What’s more, the period in which this great flood occurred corresponds to an event known as the Younger Dryas, when just as the northern hemisphere was emerging from the ice age, it suddenly returned to near-glacial conditions.

“During the Late Pleistocene, temperatures were returning to normal, when the Earth slipped back into an ice age,” said Duane Froese, Norris’s PhD supervisor and Canada Research Chair in Northern Environmental Change in the Department of Earth and Atmospheric Sciences.

“We don’t know for sure that the flood caused the Earth to slip back into the ice age, but certainly if you put that much water into the Arctic Ocean, the models show you get cooling of the northern hemisphere climate.”

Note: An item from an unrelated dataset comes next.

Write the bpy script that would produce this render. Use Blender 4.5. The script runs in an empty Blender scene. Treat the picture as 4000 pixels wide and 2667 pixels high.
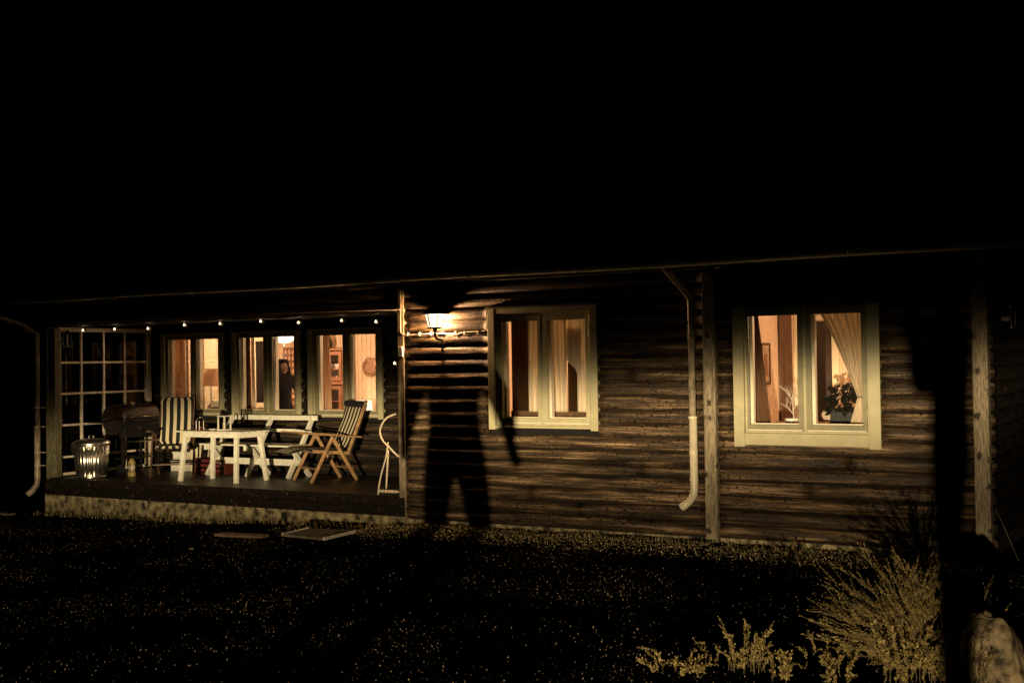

Norris said the next steps are to better understand whether this catastrophic discharge happened at the start of the cold reversal, in which case it may have been the cause, or simply played a part in a more complex series of events.

Norris said Alberta might owe part of its resource wealth to that great flood.

“The oilsands region is essentially within the channel that this flood formed,” she said. “There would have been a huge amount of Quaternary material on top of that, as there is in the surrounding area, but it has been exposed in Fort McMurray by this huge event.”

The paper, “Catastrophic Drainage From the Northwestern Outlet of Glacial Lake Agassiz During the Younger Dryas,” was published in Geophysical Research Letters.